Matt Wasserman Jan 13, 2006

Inspired by the Zapatistas, anthropologist, global justice activist and fired Yale professor David Graeber attempts to use non-Western political and social practices to extricate left-wing politics from its current impasse.

In Fragments of an Anarchist Anthropology, he delves into the anthropological record to show not only that another world (besides that of contemporary capitalism) is possible, but that other social worlds have existed and continue to exist. Tossing out thoughts and examples, he makes a strong case that anarchism is not an invention of 19th century European males but a tendency found within numerous societies. He also argues that ancient Greece or Revolutionary France are not the birthplaces of democracy but only (somewhat bizarre) examples of democracy. Graeber claims that anthropology can play an important role in liberatory movements as a source of models for various social orders and practices, pointing to the limits of political possibility.

Not everyone is as convinced that the academy has something to offer the movement. In recent weeks a debate has taken place on the NYC Indymedia newswire (see: html) about Graeber’s dismissal from Yale’s anthropology department for his politics and whether anarchist academic is a contradiction in terms. Largely, the fight has been over Graeber’s class identity. One side alleges that as a (Yale) professor, Graeber is part of an elite group – as he himself admits – and thus irredeemably bourgeois, while the other side responds that he is a wage laborer and thus a member of the proletariat.
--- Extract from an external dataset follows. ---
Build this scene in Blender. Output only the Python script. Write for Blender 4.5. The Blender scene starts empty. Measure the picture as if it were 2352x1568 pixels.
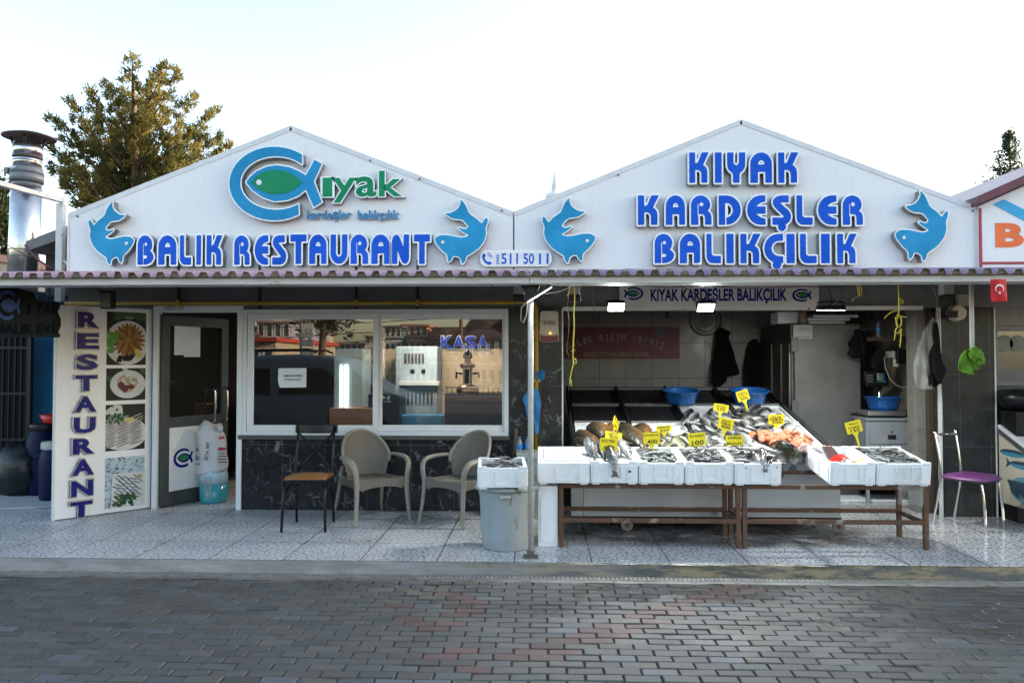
import bpy, bmesh, math, random
import numpy as np
from mathutils import Vector, Matrix, Quaternion, noise as mnoise

sc = bpy.context.scene
COL = sc.collection
R_ = math.radians

# ------------------------------------------------------------------ camera
F_, CX, CY = 1800.0, 1176.0, 784.0          # focal length and centre, in units of a 2352 px wide frame
CAM_H, YAW, PITCH = 1.55, R_(2.07), R_(1.46)
cam_d = bpy.data.cameras.new("camera")
cam_d.sensor_width = 36.0
cam_d.lens = F_ / 2352 * 36
cam_d.clip_end = 2000
cam = bpy.data.objects.new("camera", cam_d)
COL.objects.link(cam)
cam.location = (0, 0, CAM_H)
cam.rotation_euler = (math.pi / 2 + PITCH, 0, YAW)
sc.camera = cam
CR = cam.rotation_euler.to_matrix()
CO = Vector((0, 0, CAM_H))

# ------------------------------------------------------------------ world, sun, exposure
SUN_EL, SUN_AZ = R_(14), R_(74)             # azimuth clockwise from +Y towards +X
w = bpy.data.worlds.new("World")
sc.world = w
w.use_nodes = True
wn = w.node_tree
bg = wn.nodes["Background"]
sky = wn.nodes.new("ShaderNodeTexSky")
sky.sky_type = 'NISHITA'
sky.sun_disc = False
sky.sun_elevation = SUN_EL
sky.sun_rotation = SUN_AZ
sky.air_density = 1.0
sky.dust_density = 2.4
sky.ozone_density = 0.35
wn.links.new(sky.outputs[0], bg.inputs[0])
bg.inputs[1].default_value = 0.15
sl = bpy.data.lights.new("sun", 'SUN')
sl.energy = 3.4
sl.angle = R_(0.5)
sl.color = (1.0, 0.80, 0.58)
sun = bpy.data.objects.new("sun", sl)
COL.objects.link(sun)
sd = Vector((math.sin(SUN_AZ) * math.cos(SUN_EL), math.cos(SUN_AZ) * math.cos(SUN_EL), math.sin(SUN_EL)))
sun.rotation_euler = sd.to_track_quat('Z', 'Y').to_euler()
sun.location = (30, 30, 30)
sc.view_settings.view_transform = 'Standard'
sc.view_settings.look = 'None'
sc.view_settings.gamma = 1
sc.view_settings.exposure = 2.2
sc.cycles.max_bounces = 8
sc.cycles.transparent_max_bounces = 12
sc.cycles.use_denoising = True
sc.cycles.sample_clamp_indirect = 6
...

Both sides of the debate are right – and both are missing the point. Marx was the son of a bourgeois mayor, Engels was a factory owner and Kropotkin was born a Russian prince. So what. Revolutionaries should be judged by their contribution to popular struggles and the transformative project, not their class background or day jobs.

Toward the beginning of Fragments of an Anarchist Anthropology, Graeber sets out his goal as aiding in the formulation of a social theory that would “actually be of interest to those who are trying to help bring about a world in which people are free to govern their own affairs.” Brief, interesting and occasionally brilliant, his pamphlet provides clues to what such a social theory might look like – if not much more. Advances in theory beyond the terse and fragmentary nature of the theses offered here will likely depend on advances in practices. Nonetheless, Fragments of an Anarchist Anthropology is an impressive first step towards an academic radicalism that is actually helpful to radical movements.